Lines that hold the word "picture" should be located and copied.
━━━━━ DATA SHOWN ━━━━━
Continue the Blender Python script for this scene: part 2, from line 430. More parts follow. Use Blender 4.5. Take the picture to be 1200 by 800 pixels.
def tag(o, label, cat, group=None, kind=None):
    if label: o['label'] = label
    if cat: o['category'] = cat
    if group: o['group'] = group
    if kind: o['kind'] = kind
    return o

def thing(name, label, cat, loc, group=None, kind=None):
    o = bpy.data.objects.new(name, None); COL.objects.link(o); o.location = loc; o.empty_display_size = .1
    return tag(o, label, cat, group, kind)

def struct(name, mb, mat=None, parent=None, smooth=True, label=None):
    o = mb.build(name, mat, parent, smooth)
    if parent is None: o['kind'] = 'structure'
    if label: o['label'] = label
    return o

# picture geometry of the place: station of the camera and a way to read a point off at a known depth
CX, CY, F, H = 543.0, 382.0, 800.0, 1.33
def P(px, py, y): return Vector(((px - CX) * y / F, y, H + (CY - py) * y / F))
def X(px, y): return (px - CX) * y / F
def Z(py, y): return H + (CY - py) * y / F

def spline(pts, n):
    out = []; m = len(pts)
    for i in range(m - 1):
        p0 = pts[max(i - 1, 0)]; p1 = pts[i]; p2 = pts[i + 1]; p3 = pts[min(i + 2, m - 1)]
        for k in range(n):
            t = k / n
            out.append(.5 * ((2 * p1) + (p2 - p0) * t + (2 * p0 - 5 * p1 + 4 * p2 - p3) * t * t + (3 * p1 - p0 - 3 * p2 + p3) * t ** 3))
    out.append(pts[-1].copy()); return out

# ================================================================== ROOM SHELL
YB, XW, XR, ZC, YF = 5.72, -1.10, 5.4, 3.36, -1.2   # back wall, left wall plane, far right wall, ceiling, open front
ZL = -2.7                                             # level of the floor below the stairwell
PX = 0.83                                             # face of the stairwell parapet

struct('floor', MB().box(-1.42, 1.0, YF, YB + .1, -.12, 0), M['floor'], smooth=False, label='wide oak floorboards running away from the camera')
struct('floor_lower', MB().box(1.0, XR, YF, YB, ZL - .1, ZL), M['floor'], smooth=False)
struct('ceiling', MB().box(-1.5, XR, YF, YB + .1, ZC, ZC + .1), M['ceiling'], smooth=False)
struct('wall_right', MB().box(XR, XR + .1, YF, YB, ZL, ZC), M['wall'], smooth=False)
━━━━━
SOLUTION TO THIS PROBLEM>
Continue the Blender Python script for this scene: part 2, from line 430. More parts follow. Use Blender 4.5. Take the picture to be 1200 by 800 pixels.
# picture geometry of the place: station of the camera and a way to read a point off at a known depth